◆ **Objective**
The listing below should be written out exactly; please include all of it.

---+---

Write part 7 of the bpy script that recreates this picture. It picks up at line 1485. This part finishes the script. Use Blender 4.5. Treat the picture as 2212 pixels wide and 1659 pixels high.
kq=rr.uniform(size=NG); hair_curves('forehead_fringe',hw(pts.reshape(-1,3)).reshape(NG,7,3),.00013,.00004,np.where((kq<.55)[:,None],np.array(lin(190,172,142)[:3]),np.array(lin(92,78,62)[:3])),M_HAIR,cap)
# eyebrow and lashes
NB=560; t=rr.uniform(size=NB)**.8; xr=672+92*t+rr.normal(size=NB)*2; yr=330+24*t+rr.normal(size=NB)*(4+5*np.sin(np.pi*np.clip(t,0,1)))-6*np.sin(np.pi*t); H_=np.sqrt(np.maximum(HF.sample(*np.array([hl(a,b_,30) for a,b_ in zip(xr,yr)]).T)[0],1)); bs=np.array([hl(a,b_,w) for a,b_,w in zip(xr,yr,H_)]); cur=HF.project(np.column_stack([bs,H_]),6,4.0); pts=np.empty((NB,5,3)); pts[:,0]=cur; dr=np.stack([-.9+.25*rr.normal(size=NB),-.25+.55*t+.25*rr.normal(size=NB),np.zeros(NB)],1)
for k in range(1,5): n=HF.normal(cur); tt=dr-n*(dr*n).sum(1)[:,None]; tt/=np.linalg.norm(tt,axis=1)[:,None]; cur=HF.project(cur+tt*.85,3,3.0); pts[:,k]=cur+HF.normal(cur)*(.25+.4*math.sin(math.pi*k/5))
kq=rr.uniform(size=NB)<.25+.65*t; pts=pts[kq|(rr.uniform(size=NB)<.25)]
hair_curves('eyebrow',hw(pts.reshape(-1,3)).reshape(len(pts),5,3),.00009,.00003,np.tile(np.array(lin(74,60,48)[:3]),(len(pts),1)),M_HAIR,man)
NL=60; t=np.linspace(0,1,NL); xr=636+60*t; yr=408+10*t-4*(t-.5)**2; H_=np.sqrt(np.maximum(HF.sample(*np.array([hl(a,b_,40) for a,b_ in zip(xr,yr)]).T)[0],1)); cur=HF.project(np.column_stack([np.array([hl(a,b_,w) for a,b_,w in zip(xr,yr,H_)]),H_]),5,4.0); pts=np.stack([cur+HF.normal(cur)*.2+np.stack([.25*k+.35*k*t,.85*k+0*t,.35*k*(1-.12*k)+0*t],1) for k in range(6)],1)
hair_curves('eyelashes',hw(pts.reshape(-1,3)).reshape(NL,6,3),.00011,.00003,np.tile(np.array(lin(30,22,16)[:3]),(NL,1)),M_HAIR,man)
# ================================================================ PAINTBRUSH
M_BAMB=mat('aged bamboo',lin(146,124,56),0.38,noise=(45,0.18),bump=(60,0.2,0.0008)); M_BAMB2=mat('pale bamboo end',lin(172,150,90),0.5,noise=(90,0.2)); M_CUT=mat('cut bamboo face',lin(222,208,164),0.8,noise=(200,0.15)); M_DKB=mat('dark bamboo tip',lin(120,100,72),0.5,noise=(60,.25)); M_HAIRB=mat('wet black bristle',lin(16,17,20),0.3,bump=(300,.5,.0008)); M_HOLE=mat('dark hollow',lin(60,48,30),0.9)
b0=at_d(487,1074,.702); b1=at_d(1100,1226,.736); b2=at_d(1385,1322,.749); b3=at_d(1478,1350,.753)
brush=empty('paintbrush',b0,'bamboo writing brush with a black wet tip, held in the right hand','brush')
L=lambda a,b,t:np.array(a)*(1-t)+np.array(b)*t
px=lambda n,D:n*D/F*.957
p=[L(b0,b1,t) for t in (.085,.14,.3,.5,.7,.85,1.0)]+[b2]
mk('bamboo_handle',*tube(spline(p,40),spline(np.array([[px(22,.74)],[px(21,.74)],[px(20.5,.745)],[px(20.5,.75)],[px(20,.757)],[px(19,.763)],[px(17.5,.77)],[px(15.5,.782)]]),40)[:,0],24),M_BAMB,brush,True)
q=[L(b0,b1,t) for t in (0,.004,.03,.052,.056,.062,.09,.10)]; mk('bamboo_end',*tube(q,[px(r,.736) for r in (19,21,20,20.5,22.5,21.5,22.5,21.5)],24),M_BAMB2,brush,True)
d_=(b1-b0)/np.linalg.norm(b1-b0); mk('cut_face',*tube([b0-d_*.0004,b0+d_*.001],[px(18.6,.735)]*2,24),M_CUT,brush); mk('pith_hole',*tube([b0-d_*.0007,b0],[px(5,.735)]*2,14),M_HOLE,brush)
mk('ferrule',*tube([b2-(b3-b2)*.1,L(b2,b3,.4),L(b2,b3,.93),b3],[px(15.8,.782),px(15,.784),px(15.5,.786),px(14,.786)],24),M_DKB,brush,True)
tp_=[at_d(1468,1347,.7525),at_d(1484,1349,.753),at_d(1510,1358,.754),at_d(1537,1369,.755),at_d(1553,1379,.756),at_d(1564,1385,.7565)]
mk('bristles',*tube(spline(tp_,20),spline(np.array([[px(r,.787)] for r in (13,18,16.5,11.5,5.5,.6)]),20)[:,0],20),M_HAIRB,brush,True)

---+---

◆ **Response to the exercise**
Write part 7 of the bpy script that recreates this picture. It picks up at line 1485. This part finishes the script. Use Blender 4.5. Treat the picture as 2212 pixels wide and 1659 pixels high.
kq=rr.uniform(size=NG); hair_curves('forehead_fringe',hw(pts.reshape(-1,3)).reshape(NG,7,3),.00013,.00004,np.where((kq<.55)[:,None],np.array(lin(190,172,142)[:3]),np.array(lin(92,78,62)[:3])),M_HAIR,cap)
# eyebrow and lashes
NB=560; t=rr.uniform(size=NB)**.8; xr=672+92*t+rr.normal(size=NB)*2; yr=330+24*t+rr.normal(size=NB)*(4+5*np.sin(np.pi*np.clip(t,0,1)))-6*np.sin(np.pi*t); H_=np.sqrt(np.maximum(HF.sample(*np.array([hl(a,b_,30) for a,b_ in zip(xr,yr)]).T)[0],1)); bs=np.array([hl(a,b_,w) for a,b_,w in zip(xr,yr,H_)]); cur=HF.project(np.column_stack([bs,H_]),6,4.0); pts=np.empty((NB,5,3)); pts[:,0]=cur; dr=np.stack([-.9+.25*rr.normal(size=NB),-.25+.55*t+.25*rr.normal(size=NB),np.zeros(NB)],1)
for k in range(1,5): n=HF.normal(cur); tt=dr-n*(dr*n).sum(1)[:,None]; tt/=np.linalg.norm(tt,axis=1)[:,None]; cur=HF.project(cur+tt*.85,3,3.0); pts[:,k]=cur+HF.normal(cur)*(.25+.4*math.sin(math.pi*k/5))
kq=rr.uniform(size=NB)<.25+.65*t; pts=pts[kq|(rr.uniform(size=NB)<.25)]
hair_curves('eyebrow',hw(pts.reshape(-1,3)).reshape(len(pts),5,3),.00009,.00003,np.tile(np.array(lin(74,60,48)[:3]),(len(pts),1)),M_HAIR,man)
NL=60; t=np.linspace(0,1,NL); xr=636+60*t; yr=408+10*t-4*(t-.5)**2; H_=np.sqrt(np.maximum(HF.sample(*np.array([hl(a,b_,40) for a,b_ in zip(xr,yr)]).T)[0],1)); cur=HF.project(np.column_stack([np.array([hl(a,b_,w) for a,b_,w in zip(xr,yr,H_)]),H_]),5,4.0); pts=np.stack([cur+HF.normal(cur)*.2+np.stack([.25*k+.35*k*t,.85*k+0*t,.35*k*(1-.12*k)+0*t],1) for k in range(6)],1)
hair_curves('eyelashes',hw(pts.reshape(-1,3)).reshape(NL,6,3),.00011,.00003,np.tile(np.array(lin(30,22,16)[:3]),(NL,1)),M_HAIR,man)
# ================================================================ PAINTBRUSH
M_BAMB=mat('aged bamboo',lin(146,124,56),0.38,noise=(45,0.18),bump=(60,0.2,0.0008)); M_BAMB2=mat('pale bamboo end',lin(172,150,90),0.5,noise=(90,0.2)); M_CUT=mat('cut bamboo face',lin(222,208,164),0.8,noise=(200,0.15)); M_DKB=mat('dark bamboo tip',lin(120,100,72),0.5,noise=(60,.25)); M_HAIRB=mat('wet black bristle',lin(16,17,20),0.3,bump=(300,.5,.0008)); M_HOLE=mat('dark hollow',lin(60,48,30),0.9)
b0=at_d(487,1074,.702); b1=at_d(1100,1226,.736); b2=at_d(1385,1322,.749); b3=at_d(1478,1350,.753)
brush=empty('paintbrush',b0,'bamboo writing brush with a black wet tip, held in the right hand','brush')
L=lambda a,b,t:np.array(a)*(1-t)+np.array(b)*t
px=lambda n,D:n*D/F*.957
p=[L(b0,b1,t) for t in (.085,.14,.3,.5,.7,.85,1.0)]+[b2]
mk('bamboo_handle',*tube(spline(p,40),spline(np.array([[px(22,.74)],[px(21,.74)],[px(20.5,.745)],[px(20.5,.75)],[px(20,.757)],[px(19,.763)],[px(17.5,.77)],[px(15.5,.782)]]),40)[:,0],24),M_BAMB,brush,True)
q=[L(b0,b1,t) for t in (0,.004,.03,.052,.056,.062,.09,.10)]; mk('bamboo_end',*tube(q,[px(r,.736) for r in (19,21,20,20.5,22.5,21.5,22.5,21.5)],24),M_BAMB2,brush,True)
d_=(b1-b0)/np.linalg.norm(b1-b0); mk('cut_face',*tube([b0-d_*.0004,b0+d_*.001],[px(18.6,.735)]*2,24),M_CUT,brush); mk('pith_hole',*tube([b0-d_*.0007,b0],[px(5,.735)]*2,14),M_HOLE,brush)
mk('ferrule',*tube([b2-(b3-b2)*.1,L(b2,b3,.4),L(b2,b3,.93),b3],[px(15.8,.782),px(15,.784),px(15.5,.786),px(14,.786)],24),M_DKB,brush,True)
tp_=[at_d(1468,1347,.7525),at_d(1484,1349,.753),at_d(1510,1358,.754),at_d(1537,1369,.755),at_d(1553,1379,.756),at_d(1564,1385,.7565)]
mk('bristles',*tube(spline(tp_,20),spline(np.array([[px(r,.787)] for r in (13,18,16.5,11.5,5.5,.6)]),20)[:,0],20),M_HAIRB,brush,True)